18 September 2009

China reverses its position on gold

Sophisticated investors know that EVERYTHING in the financial press needs to be read and interpreted as possibly having a bias, including the WSJ and the Financial Times, where I found the following (appropriately preceded by a disclaimer since it is a report of a rumor)...
As recently as 2002, the private ownership of gold was prohibited in China. You could be jailed if caught with any in your possession. Beginning in 2009, in a stunning about-face, the central government removed all restrictions. In fact, as Mineweb and other sources report now it is actively pushing folks to buy some personal metal, with China’s Central Television, the main state-owned television company, running news programs cum infomercials, letting the public know just how easy it is to purchase gold and silver as an investment.

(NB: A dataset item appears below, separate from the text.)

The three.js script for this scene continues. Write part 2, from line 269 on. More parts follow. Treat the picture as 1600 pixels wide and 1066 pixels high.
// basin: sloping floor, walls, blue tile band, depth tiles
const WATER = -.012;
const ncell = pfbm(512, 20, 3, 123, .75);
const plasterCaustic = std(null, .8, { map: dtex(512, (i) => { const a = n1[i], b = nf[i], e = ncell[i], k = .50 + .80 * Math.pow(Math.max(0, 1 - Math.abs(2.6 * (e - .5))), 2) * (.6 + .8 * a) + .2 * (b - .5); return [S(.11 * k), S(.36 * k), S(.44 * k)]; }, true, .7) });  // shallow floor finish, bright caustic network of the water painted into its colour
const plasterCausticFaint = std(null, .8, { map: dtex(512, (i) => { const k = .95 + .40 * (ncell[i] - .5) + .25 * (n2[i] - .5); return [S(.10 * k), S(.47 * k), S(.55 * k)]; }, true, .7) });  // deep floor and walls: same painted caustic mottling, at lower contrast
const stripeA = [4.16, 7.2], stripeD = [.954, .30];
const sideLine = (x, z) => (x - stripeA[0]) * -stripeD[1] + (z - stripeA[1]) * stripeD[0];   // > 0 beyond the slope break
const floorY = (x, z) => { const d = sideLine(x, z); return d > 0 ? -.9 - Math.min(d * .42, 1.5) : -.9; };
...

It truly is as simple as can be, because every bank sells gold and silver bullion bars in four different sizes to individuals. (Try to find the same the next time you make the trek down to Wells Fargo.) Mining companies are reportedly encouraging employees to convert some of their wages to gold on payday...

China, we should note, is already reportedly looking at banning the exports of rare earth metals — the elements used in things like hybrid cars and superconductors.
The new rumor is that China may ban the export of silver and gold.

Disclosure: TYWKIWDBI continues to maintain a long position in gold.

1 comment:

  1. Is that true, that the Chinese werent allowed to own gold?

    That explains something very interesting: where I live (Melbourne, Australia), a recent building development attracted a lot of Chinese investment reportedly because the windows were supposed to be gold in colour. The final product was actually more bronze, and the Chinese investors have sued the developers.

    Is this fascination with gold explained by the prohibition they find in their home country?